Having considered God’s wonder in creation, the first place David turns to behold this wonder, the wonder of God’s Name, is the mouth of little babes. Turn and look upon this child – crafted by the hand of God Himself, carefully knit in his mother’s womb, appointed by God to live and breathe and scream and eat – and in looking on this child behold the wonder of God’s Providence.

For God has not only crafted this child, this dependent child, but has provided food and nourishment for him in his mother’s breast; has not only given the food but given him, this teeny, tiny baby, a tongue that latches on to his mother’s breast so that he can drink his fill and be satisfied. God orchestrated this; God put it together. Behold the wonder and grandeur of God!

And so, David tells us, these little babes, so fragile, so small declare the praises of God, reveal the excellence of His Name, reveal His great power. God needs no rhetoricians; He needs no learned men to vindicate His Name. Every baby born into the world manifests His glory, His strength.
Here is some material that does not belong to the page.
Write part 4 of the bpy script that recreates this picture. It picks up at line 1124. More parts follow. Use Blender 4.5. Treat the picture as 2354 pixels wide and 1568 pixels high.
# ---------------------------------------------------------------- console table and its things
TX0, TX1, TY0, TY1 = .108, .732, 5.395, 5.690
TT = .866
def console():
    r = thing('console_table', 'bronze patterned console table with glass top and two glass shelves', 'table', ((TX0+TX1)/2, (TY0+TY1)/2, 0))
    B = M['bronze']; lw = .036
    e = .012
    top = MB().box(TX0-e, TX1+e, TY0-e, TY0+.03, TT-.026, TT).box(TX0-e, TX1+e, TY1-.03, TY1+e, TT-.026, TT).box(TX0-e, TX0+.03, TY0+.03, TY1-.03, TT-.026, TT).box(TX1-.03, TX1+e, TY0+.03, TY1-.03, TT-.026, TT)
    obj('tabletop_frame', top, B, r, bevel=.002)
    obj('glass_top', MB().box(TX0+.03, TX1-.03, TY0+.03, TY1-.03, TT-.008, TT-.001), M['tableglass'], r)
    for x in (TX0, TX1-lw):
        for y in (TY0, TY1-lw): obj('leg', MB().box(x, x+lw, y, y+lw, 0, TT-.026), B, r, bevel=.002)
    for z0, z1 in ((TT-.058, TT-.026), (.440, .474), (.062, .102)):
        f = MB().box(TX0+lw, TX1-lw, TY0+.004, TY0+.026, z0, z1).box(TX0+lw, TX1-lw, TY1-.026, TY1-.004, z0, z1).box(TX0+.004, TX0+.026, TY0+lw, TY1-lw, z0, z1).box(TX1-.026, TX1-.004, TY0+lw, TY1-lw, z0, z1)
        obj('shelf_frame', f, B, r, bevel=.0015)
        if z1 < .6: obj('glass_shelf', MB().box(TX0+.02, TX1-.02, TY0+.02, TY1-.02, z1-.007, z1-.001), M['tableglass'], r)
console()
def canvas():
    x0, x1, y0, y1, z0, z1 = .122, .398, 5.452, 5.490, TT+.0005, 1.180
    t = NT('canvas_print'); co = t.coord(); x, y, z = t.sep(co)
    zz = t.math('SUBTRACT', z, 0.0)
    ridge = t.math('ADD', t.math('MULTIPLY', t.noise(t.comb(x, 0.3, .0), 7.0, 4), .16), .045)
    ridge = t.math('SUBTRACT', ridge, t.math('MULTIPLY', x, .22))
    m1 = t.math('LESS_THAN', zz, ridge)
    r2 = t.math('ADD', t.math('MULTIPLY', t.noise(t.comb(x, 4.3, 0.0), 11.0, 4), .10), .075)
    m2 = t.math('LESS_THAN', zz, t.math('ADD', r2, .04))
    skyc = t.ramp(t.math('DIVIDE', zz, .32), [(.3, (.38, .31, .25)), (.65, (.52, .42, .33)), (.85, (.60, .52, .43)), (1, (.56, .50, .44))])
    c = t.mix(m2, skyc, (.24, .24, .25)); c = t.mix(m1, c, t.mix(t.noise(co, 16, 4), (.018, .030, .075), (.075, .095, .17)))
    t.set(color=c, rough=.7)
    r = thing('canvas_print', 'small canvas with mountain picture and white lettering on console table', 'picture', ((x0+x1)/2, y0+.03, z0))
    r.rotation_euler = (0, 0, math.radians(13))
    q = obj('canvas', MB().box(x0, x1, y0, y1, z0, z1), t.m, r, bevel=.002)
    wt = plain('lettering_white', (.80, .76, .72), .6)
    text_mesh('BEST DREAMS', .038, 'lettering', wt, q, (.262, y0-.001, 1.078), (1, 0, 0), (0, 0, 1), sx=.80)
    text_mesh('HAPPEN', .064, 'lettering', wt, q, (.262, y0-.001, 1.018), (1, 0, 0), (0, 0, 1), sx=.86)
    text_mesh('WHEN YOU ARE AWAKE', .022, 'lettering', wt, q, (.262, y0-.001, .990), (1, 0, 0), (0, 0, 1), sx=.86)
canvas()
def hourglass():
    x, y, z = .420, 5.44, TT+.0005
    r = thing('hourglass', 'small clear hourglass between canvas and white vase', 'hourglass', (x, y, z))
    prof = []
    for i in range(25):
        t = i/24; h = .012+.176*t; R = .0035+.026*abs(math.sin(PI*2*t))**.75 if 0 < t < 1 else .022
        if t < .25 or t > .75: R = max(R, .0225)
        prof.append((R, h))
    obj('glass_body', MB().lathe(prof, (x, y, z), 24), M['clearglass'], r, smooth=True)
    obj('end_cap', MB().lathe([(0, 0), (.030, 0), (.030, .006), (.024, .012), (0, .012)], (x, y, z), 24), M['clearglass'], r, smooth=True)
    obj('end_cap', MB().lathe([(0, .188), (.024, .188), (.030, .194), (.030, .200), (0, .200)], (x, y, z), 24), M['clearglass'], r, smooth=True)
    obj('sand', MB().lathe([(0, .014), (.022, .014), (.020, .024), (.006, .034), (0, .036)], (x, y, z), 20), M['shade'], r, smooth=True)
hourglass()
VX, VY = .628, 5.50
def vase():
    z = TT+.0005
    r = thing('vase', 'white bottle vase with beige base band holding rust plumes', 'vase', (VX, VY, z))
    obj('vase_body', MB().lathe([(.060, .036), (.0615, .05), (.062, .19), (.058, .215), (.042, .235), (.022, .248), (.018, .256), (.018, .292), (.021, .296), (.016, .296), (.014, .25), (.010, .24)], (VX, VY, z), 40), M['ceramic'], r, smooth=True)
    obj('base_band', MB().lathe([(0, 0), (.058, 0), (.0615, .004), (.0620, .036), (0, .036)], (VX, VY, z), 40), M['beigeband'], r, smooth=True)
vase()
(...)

Chapman Cohen once remarked, “Gods are fragile things. They may be killed by a whiff of science or a dose of common sense.” Yet modern history has demonstrated that the gods are far more resilient than Cohen imagined, and the living God more so than the idols of the nations. We simply cannot escape His presence, cannot avoid reckoning with Him because all the sophisticated arguments of philosophers, all the conjectures of scientists, all the pontifications of sociologists, suddenly confront the hard reality of a little baby. And God says, behold My grandeur!

So have you looked at a baby recently and considered the strength that God has vested in that little one? We are reminded this morning to see with new eyes and to ask God’s forgiveness for failing to see His glory in the weakest of places. Let us kneel as we are able and confess our sins to the Lord.